The John Sevier plant emitted 20, 316 tons of SO2 in 2009 (the most recent fully reported year) and 5,573 tons of NOx. Both of these figures are just a fraction of the total necessary reductions and they demonstrate that even though TVA could trade emissions across its Tennessee or its Alabama plants, they will still have a big task in reaching the needed reductions. Alabama will need to reduce SO2 by 237,734 tons (60%) and NOx by 39,080 tons (36%). Widows Creek units 1-6, those potentially exposed to retirement by the 2009 trial court decision, emit a collective total of 5,555 tons of SO2 in 2009 and and 2,120 of NOx, showing that Alabama has as far to go as Tennessee.

The twisted web of interstate air pollution transportation.
The twisted web of interstate air pollution transportation.

These are impressive reductions – if they happen – but the EPA’s Transport Rule is not guaranteed yet. First, the rule is only proposed and not yet officially law. Promulgation is expected in spring of 2011, but the final rule may not look exactly like the present proposal. Second, the Transport Rule is based on an emissions trading scheme. Trading does lead to statewide reductions, but it gives North Carolina nowhere near the certainty it had under the court ruling. While the WNC District court decision put specific pressures on already vulnerable plants, the Transport Rule allows TVA to spread the impact thinly across a state, potentially protecting plants like John Sevier and Widows Creek.

Nonetheless, while new and planned upgrades will get TVA part of the way to the Transport Rule goals, the new limits it sets will create a real challenge for TVA to meet.

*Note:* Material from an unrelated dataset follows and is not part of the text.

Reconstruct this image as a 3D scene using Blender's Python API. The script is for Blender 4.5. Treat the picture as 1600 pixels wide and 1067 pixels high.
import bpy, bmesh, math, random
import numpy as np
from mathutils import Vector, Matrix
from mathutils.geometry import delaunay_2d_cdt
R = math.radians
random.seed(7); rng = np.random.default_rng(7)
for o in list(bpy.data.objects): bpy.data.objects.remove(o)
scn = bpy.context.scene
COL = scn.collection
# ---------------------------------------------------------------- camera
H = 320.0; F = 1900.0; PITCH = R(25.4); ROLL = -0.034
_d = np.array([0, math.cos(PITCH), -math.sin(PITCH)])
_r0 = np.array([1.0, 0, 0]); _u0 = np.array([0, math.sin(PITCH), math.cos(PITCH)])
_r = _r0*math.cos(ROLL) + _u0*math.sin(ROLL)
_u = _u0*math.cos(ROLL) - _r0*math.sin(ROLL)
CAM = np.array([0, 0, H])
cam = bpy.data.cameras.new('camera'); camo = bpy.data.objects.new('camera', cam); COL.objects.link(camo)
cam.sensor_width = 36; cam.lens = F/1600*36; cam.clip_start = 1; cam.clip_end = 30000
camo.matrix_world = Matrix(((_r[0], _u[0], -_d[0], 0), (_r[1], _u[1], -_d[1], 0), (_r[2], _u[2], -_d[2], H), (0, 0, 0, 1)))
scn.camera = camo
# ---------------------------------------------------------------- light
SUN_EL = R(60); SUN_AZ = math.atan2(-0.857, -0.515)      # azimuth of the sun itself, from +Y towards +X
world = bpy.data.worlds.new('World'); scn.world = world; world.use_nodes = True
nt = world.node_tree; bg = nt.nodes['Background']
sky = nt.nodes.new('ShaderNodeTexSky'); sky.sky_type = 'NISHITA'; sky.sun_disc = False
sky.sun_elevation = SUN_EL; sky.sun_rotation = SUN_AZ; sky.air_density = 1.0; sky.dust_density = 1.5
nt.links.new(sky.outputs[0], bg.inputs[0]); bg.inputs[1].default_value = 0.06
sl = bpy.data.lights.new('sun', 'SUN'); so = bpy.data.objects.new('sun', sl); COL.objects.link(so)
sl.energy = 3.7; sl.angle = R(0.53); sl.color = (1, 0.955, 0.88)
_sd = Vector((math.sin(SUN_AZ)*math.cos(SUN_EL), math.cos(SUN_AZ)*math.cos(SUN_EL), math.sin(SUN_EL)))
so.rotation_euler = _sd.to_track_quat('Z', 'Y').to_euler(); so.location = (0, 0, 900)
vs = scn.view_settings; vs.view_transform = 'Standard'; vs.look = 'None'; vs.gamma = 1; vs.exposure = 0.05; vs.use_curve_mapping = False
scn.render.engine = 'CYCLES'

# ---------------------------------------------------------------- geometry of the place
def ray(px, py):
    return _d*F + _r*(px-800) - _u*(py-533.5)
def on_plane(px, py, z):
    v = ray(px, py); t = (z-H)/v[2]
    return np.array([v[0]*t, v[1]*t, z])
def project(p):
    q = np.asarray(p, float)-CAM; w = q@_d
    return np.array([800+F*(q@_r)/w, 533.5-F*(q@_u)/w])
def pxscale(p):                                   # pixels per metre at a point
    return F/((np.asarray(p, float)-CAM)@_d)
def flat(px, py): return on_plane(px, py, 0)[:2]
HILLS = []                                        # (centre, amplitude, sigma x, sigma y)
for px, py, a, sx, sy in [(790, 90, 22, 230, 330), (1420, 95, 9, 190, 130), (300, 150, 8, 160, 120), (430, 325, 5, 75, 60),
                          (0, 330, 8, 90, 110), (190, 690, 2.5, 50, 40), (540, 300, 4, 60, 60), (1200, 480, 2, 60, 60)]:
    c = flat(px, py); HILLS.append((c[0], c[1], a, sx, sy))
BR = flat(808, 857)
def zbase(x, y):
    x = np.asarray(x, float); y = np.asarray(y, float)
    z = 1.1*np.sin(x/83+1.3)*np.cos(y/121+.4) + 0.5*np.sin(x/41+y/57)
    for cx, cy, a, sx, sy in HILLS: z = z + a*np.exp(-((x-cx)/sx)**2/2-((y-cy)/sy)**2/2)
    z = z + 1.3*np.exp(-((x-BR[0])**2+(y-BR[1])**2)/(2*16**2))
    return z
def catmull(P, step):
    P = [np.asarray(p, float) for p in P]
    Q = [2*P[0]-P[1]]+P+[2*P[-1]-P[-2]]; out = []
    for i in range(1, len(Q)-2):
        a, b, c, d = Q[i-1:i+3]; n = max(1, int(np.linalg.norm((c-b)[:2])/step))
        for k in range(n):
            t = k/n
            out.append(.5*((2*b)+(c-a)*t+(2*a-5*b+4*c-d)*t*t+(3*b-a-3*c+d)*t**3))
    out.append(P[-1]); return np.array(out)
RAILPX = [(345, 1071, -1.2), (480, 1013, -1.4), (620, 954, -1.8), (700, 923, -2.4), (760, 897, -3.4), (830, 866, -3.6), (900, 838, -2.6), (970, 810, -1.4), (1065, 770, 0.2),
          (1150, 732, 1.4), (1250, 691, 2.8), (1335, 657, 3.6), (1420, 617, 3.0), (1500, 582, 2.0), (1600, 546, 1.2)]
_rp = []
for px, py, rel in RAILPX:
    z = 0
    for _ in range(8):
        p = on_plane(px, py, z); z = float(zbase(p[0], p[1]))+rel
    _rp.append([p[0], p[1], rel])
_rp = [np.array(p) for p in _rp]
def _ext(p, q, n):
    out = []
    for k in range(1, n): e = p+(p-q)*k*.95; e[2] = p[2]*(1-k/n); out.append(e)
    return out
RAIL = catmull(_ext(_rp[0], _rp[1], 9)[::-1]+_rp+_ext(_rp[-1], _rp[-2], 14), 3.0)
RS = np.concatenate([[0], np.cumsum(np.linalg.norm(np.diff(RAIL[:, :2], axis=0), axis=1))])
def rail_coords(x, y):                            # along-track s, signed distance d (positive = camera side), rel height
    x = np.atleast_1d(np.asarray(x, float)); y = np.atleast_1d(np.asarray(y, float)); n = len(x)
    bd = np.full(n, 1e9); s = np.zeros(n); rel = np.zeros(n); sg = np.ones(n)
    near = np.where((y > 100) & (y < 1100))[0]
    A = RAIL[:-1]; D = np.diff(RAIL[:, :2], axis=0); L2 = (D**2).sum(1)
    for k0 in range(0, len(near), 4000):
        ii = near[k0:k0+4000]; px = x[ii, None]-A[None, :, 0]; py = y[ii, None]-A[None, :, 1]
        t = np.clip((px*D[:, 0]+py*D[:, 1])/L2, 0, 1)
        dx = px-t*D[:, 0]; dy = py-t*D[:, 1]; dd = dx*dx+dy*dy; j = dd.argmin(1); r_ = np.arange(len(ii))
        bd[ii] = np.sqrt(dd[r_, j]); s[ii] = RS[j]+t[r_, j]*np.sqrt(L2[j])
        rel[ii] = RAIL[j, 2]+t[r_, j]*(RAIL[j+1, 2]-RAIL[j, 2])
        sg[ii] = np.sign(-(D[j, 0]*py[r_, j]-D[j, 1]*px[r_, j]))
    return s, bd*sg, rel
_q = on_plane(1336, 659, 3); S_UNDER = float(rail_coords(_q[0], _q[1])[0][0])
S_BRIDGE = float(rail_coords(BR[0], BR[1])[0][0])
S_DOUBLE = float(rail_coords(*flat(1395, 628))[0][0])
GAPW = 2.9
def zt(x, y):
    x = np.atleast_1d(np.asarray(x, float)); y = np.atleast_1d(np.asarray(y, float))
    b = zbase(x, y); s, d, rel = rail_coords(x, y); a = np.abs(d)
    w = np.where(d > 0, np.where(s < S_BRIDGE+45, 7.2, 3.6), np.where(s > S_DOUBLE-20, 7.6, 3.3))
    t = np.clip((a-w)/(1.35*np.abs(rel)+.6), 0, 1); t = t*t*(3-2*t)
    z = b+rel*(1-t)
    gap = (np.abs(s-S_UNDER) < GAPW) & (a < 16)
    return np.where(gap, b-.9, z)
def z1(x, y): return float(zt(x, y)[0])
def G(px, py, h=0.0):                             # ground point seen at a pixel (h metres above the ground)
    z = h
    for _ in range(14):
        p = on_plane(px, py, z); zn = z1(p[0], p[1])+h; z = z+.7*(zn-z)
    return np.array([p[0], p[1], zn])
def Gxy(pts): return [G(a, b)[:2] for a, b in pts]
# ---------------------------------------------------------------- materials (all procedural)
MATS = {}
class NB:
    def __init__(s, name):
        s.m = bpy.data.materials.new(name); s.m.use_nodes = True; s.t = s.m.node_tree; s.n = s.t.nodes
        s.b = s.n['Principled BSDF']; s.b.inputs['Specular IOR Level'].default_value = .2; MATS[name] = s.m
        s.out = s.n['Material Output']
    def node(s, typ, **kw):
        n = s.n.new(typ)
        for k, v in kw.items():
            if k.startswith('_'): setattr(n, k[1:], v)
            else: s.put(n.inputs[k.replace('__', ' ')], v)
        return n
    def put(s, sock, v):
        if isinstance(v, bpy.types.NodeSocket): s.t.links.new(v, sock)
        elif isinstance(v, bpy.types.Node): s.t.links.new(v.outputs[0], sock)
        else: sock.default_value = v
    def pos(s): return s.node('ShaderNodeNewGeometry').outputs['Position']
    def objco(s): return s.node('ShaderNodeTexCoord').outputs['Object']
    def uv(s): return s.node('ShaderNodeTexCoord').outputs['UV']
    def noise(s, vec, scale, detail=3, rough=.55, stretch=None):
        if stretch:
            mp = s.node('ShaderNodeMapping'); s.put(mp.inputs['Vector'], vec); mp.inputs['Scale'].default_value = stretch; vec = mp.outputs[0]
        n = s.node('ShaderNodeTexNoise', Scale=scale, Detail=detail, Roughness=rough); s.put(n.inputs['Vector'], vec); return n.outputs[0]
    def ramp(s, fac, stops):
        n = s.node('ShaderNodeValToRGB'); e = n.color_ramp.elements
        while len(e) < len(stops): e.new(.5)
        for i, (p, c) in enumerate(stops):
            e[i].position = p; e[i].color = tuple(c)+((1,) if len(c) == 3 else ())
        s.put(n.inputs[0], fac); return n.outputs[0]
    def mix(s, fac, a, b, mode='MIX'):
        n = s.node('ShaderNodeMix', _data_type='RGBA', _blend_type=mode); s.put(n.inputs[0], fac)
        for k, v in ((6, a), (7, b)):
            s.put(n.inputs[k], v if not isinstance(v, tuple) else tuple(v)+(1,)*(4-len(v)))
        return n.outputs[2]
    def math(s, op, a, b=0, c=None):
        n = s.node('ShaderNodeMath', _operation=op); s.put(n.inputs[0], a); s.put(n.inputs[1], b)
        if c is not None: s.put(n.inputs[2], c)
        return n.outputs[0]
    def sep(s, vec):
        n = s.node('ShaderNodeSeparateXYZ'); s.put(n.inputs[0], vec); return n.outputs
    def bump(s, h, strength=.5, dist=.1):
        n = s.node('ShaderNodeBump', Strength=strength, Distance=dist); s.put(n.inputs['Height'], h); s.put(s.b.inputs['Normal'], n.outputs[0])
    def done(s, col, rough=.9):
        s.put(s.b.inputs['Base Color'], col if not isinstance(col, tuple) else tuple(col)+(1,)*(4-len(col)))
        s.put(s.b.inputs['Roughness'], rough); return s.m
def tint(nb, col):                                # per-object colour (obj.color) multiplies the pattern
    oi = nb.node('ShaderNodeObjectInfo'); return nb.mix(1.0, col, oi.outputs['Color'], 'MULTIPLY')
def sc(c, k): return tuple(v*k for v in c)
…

TVA should not only stick with their potential retirements, but ought to also target their older, inefficient, and most costly plants, such as the Johnsonville facility in Middle Tennessee or the Colbert plant in northwest Alabama.

The 4th Circuit Court of Appeals decision undermines TVA’s plans and North Carolina’s certainty for clean air, as it throws a wrench in region-wide energy planning. The ruling also jeopardizes a number of other nuisance-based lawsuits currently underway. But coal operators in the Southeast, and especially TVA, should not forget that the new EPA Transport Rule sets a high standard for clean air and interstate pollution, and that TVA in particular might well be advised to continue down the path set by the North Carolina v. TVA trial court in 2009.